* GIVEN DATA *
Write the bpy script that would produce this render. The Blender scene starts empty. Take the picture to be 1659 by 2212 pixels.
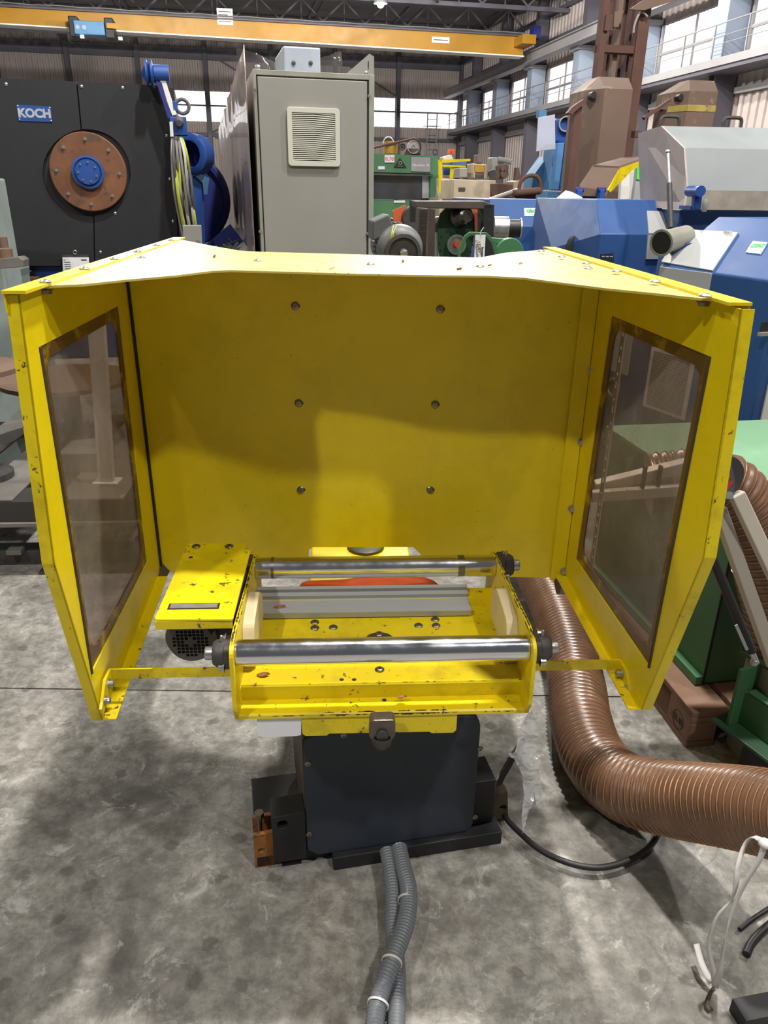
import bpy, bmesh, math, random
from mathutils import Vector, Matrix, geometry, noise
R = math.radians
random.seed(7)

# ------------------------------------------------------------------ camera, world, lights, exposure
S = bpy.context.scene
COL = S.collection
FOC, CX, CY, CAMH = 1612.0, 829.5, 1106.0, 1.7
_t, _r = R(23.26), R(0.8)
_c, _s = math.cos(_t), math.sin(_t)
_r0, _u0, FW = Vector((1, 0, 0)), Vector((0, _s, _c)), Vector((0, _c, -_s))
RT = _r0 * math.cos(_r) + _u0 * math.sin(_r)
UP = -_r0 * math.sin(_r) + _u0 * math.cos(_r)
EYE = Vector((0, 0, CAMH))
cd = bpy.data.cameras.new('camera'); cam = bpy.data.objects.new('camera', cd); COL.objects.link(cam)
cd.sensor_fit = 'VERTICAL'; cd.sensor_height = 36.0; cd.sensor_width = 27.0
cd.lens = FOC / 2212 * 36.0; cd.clip_start = 0.05; cd.clip_end = 200
cam.matrix_basis = Matrix(((RT.x, UP.x, -FW.x, EYE.x), (RT.y, UP.y, -FW.y, EYE.y), (RT.z, UP.z, -FW.z, EYE.z), (0, 0, 0, 1)))
S.camera = cam

world = bpy.data.worlds.new('world'); S.world = world; world.use_nodes = True
_bg = world.node_tree.nodes['Background']
_bg.inputs['Color'].default_value = (0.95, 0.96, 1.0, 1); _bg.inputs['Strength'].default_value = 0.09

def point_light(x, y, z, watts, size=0.16, color=(1.0, 0.96, 0.9)):
    l = bpy.data.lights.new('bay_light', 'POINT'); l.energy = watts; l.shadow_soft_size = size; l.color = color
    o = bpy.data.objects.new('bay_light', l); COL.objects.link(o); o.location = (x, y, z); return o
LAMPS = [(-3.3, -3.1, 8.1, 1050), (3.0, -2.0, 8.0, 980), (0.95, 2.95, 8.0, 2300), (5.6, 3.4, 8.0, 1350), (-6.0, 6.5, 8.0, 700), (1.5, 15.0, 8.0, 2600), (-5.5, 18, 6.6, 2200), (1.0, 19, 6.6, 2000)]
for a in LAMPS: point_light(*a)
S.view_settings.view_transform = 'Standard'; S.view_settings.look = 'None'
S.view_settings.exposure = 0.14; S.view_settings.gamma = 1.0; S.view_settings.use_curve_mapping = False

# ------------------------------------------------------------------ helpers
def ray(px, py): return RT * ((px - CX) / FOC) + UP * ((CY - py) / FOC) + FW
def az(px, py, z=0.0):
    d = ray(px, py); return EYE + d * ((z - CAMH) / d.z)
def ay(px, py, y):
    d = ray(px, py); return EYE + d * (y / d.y)
def frame(x, y, z=0, yaw=0): return Matrix.Translation((x, y, z)) @ Matrix.Rotation(yaw, 4, 'Z')
def fy(F, px, py, y):            # point of the pixel's ray on the plane y of frame F, in F coordinates
    Fi = F.inverted(); e = Fi @ EYE; d = Fi.to_3x3() @ ray(px, py); return e + d * ((y - e.y) / d.y)
def fx(F, px, py, x):
    Fi = F.inverted(); e = Fi @ EYE; d = Fi.to_3x3() @ ray(px, py); return e + d * ((x - e.x) / d.x)
def fz(F, px, py, z):
    Fi = F.inverted(); e = Fi @ EYE; d = Fi.to_3x3() @ ray(px, py); return e + d * ((z - e.z) / d.z)
I4 = Matrix.Identity(4)

def rootof(o):
    while o.parent: o = o.parent
    return o
def props(o, label=None, cat=None, group=None, kind=None):
    if label: o['label'] = label
    if cat: o['category'] = cat
    if group: o['group'] = group
    if kind: o['kind'] = kind
    return o
def thing(name, label, cat, M, group=None, kind=None):
    o = bpy.data.objects.new(name, None); COL.objects.link(o)
    o.matrix_basis = M if isinstance(M, Matrix) else Matrix.Translation(M)
    o.empty_display_size = 0.1
    return props(o, label, cat, group, kind)
def copy_thing(o, M, parent=None):
    c = o.copy(); COL.objects.link(c)
    if parent is None: c.matrix_basis = M
    else: c.parent = parent
    for ch in o.children: copy_thing(ch, None, c)
    return c

class MB:
    def __init__(s, M=I4): s.v = []; s.f = []; s.M = M
    def add(s, vs, fs):
        n = len(s.v); s.v += [Vector(v) for v in vs]; s.f += [tuple(i + n for i in f) for f in fs]; return s
    def box(s, x0, x1, y0, y1, z0, z1, T=None):
        vs = [(x, y, z) for z in (z0, z1) for y in (y0, y1) for x in (x0, x1)]
        if T: vs = [T @ Vector(v) for v in vs]
        return s.add(vs, [(0, 2, 3, 1), (4, 5, 7, 6), (0, 1, 5, 4), (2, 6, 7, 3), (0, 4, 6, 2), (1, 3, 7, 5)])
    def bar(s, p0, p1, w, h, up=(0, 0, 1)):     # rectangular bar between two points
        p0, p1 = Vector(p0), Vector(p1); d = (p1 - p0).normalized(); u = Vector(up)
        a = d.cross(u)
        if a.length < 1e-4: a = d.cross(Vector((1, 0, 0)))
        a.normalize(); b = a.cross(d)
        vs = [p + a * (w / 2 * i) + b * (h / 2 * j) for p in (p0, p1) for i, j in ((-1, -1), (1, -1), (1, 1), (-1, 1))]
        return s.add(vs, [(0, 1, 2, 3), (7, 6, 5, 4), (0, 4, 5, 1), (1, 5, 6, 2), (2, 6, 7, 3), (3, 7, 4, 0)])
    def cyl(s, p0, p1, r, n=16, r2=None, caps=True):
        p0, p1 = Vector(p0), Vector(p1); d = (p1 - p0).normalized(); r2 = r if r2 is None else r2
        a = d.orthogonal().normalized(); b = d.cross(a)
        vs = []
        for p, q in ((p0, r), (p1, r2)):
            vs += [p + (a * math.cos(2 * math.pi * i / n) + b * math.sin(2 * math.pi * i / n)) * q for i in range(n)]
        fs = [(i, (i + 1) % n, n + (i + 1) % n, n + i) for i in range(n)]
        if caps: fs += [tuple(range(n))[::-1], tuple(range(n, 2 * n))]
        return s.add(vs, fs)
    def ring(s, c, ax, r0, r1, t, n=32):        # flat annulus of thickness t
        c, d = Vector(c), Vector(ax).normalized(); a = d.orthogonal().normalized(); b = d.cross(a); vs = []
        for k, (h, r) in enumerate(((0, r0), (0, r1), (t, r1), (t, r0))):
            vs += [c + d * h + (a * math.cos(2 * math.pi * i / n) + b * math.sin(2 * math.pi * i / n)) * r for i in range(n)]
        fs = [(k * n + i, k * n + (i + 1) % n, ((k + 1) % 4) * n + (i + 1) % n, ((k + 1) % 4) * n + i) for k in range(4) for i in range(n)]
        return s.add(vs, fs)
    def lathe(s, c, ax, prof, n=24):            # prof: (radius, height along axis)
        c, d = Vector(c), Vector(ax).normalized(); a = d.orthogonal().normalized(); b = d.cross(a); vs = []
        for r, h in prof: vs += [c + d * h + (a * math.cos(2 * math.pi * i / n) + b * math.sin(2 * math.pi * i / n)) * max(r, 1e-5) for i in range(n)]
        fs = [(k * n + i, k * n + (i + 1) % n, (k + 1) * n + (i + 1) % n, (k + 1) * n + i) for k in range(len(prof) - 1) for i in range(n)]
        return s.add(vs, fs)
    def sphere(s, c, r, n=12, m=8, sc=(1, 1, 1)):
        c = Vector(c); vs = []; fs = []
        for j in range(m + 1):
            t = math.pi * j / m
            vs += [c + Vector((math.sin(t) * math.cos(2 * math.pi * i / n) * sc[0], math.sin(t) * math.sin(2 * math.pi * i / n) * sc[1], math.cos(t) * sc[2])) * r for i in range(n)]
        fs = [(j * n + i, (j + 1) * n + i, (j + 1) * n + (i + 1) % n, j * n + (i + 1) % n) for j in range(m) for i in range(n)]
        return s.add(vs, fs)
    def tube(s, path, r, n=10, closed=False, caps=True):
        P = [Vector(p) for p in path]; L = len(P); rr = r if callable(r) else (lambda i: r)
        T = []
        for i in range(L):
            a = P[(i - 1) % L] if (closed or i) else P[i]; b = P[(i + 1) % L] if (closed or i < L - 1) else P[i]
            T.append((b - a).normalized())
        N = T[0].orthogonal().normalized(); vs = []
        for i in range(L):
            N = (N - T[i] * N.dot(T[i])).normalized(); B = T[i].cross(N)
            vs += [P[i] + (N * math.cos(2 * math.pi * k / n) + B * math.sin(2 * math.pi * k / n)) * rr(i) for k in range(n)]
        m = L if closed else L - 1
        fs = [(i * n + k, i * n + (k + 1) % n, ((i + 1) % L) * n + (k + 1) % n, ((i + 1) % L) * n + k) for i in range(m) for k in range(n)]
        if caps and not closed: fs += [tuple(range(n))[::-1], tuple(range((L - 1) * n, L * n))]
        return s.add(vs, fs)
    def plate(s, outer, o, u, v, w, holes=()):  # outline extruded by w, with holes; outline in (u, v) from o
        o, u, v, w = Vector(o), Vector(u), Vector(v), Vector(w)
        loops = [list(outer)] + [list(h) for h in holes]
        flat = [p for l in loops for p in l]
        tris = geometry.tessellate_polygon([[Vector((p[0], p[1], 0)) for p in l] for l in loops])
        n = len(flat); vs = [o + u * p[0] + v * p[1] for p in flat] + [o + u * p[0] + v * p[1] + w for p in flat]
        fs = [tuple(t) for t in tris] + [tuple(i + n for i in reversed(t)) for t in tris]
        k = 0
        for l in loops:
            m = len(l); fs += [(k + i, k + (i + 1) % m, n + k + (i + 1) % m, n + k + i) for i in range(m)]; k += m
        return s.add(vs, fs)
    def hull(s, pts):
        bm = bmesh.new()
        for p in pts: bm.verts.new(Vector(p))
        r = bmesh.ops.convex_hull(bm, input=bm.verts)
        bm.verts.index_update(); vs = [v.co.copy() for v in bm.verts]; fs = [tuple(v.index for v in f.verts) for f in bm.faces]; bm.free()
        return s.add(vs, fs)
    def build(s, name, mat, parent=None, bevel=0, smooth=None, thin=0):
        wv = [s.M @ v for v in s.v]
        if parent is None:
            c = Vector((sum(v.x for v in wv) / len(wv), sum(v.y for v in wv) / len(wv), min(v.z for v in wv)))
            B = Matrix.Translation(-c)
        else: B = rootof(parent).matrix_basis.inverted()
        me = bpy.data.meshes.new(name); me.from_pydata([B @ v for v in wv], [], s.f)
        bm = bmesh.new(); bm.from_mesh(me); bmesh.ops.recalc_face_normals(bm, faces=bm.faces)
        bmesh.ops.dissolve_limit(bm, angle_limit=0.002, verts=bm.verts, edges=bm.edges) if len(bm.faces) < 400 else None
        bm.to_mesh(me); bm.free()
        me.materials.append(mat)
        o = bpy.data.objects.new(name, me); COL.objects.link(o)
        if parent is None: o.location = c
        else: o.parent = parent
        if smooth:
            me.polygons.foreach_set('use_smooth', [True] * len(me.polygons)); me.set_sharp_from_angle(angle=R(smooth if smooth is not True else 40))
        if thin:
            k = o.modifiers.new('solid', 'SOLIDIFY'); k.thickness = thin; k.offset = 0
        if bevel:
            k = o.modifiers.new('bevel', 'BEVEL'); k.width = bevel; k.segments = 2; k.limit_method = 'ANGLE'; k.angle_limit = R(35); k.harden_normals = False
        return o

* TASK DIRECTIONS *
Repeat, word for word and with no pictures, only the lines running from the beginning of the data to the line that contains "S.camera = cam".

* ANSWER TO THE EXERCISE *
Write the bpy script that would produce this render. The Blender scene starts empty. Take the picture to be 1659 by 2212 pixels.
import bpy, bmesh, math, random
from mathutils import Vector, Matrix, geometry, noise
R = math.radians
random.seed(7)

# ------------------------------------------------------------------ camera, world, lights, exposure
S = bpy.context.scene
COL = S.collection
FOC, CX, CY, CAMH = 1612.0, 829.5, 1106.0, 1.7
_t, _r = R(23.26), R(0.8)
_c, _s = math.cos(_t), math.sin(_t)
_r0, _u0, FW = Vector((1, 0, 0)), Vector((0, _s, _c)), Vector((0, _c, -_s))
RT = _r0 * math.cos(_r) + _u0 * math.sin(_r)
UP = -_r0 * math.sin(_r) + _u0 * math.cos(_r)
EYE = Vector((0, 0, CAMH))
cd = bpy.data.cameras.new('camera'); cam = bpy.data.objects.new('camera', cd); COL.objects.link(cam)
cd.sensor_fit = 'VERTICAL'; cd.sensor_height = 36.0; cd.sensor_width = 27.0
cd.lens = FOC / 2212 * 36.0; cd.clip_start = 0.05; cd.clip_end = 200
cam.matrix_basis = Matrix(((RT.x, UP.x, -FW.x, EYE.x), (RT.y, UP.y, -FW.y, EYE.y), (RT.z, UP.z, -FW.z, EYE.z), (0, 0, 0, 1)))
S.camera = cam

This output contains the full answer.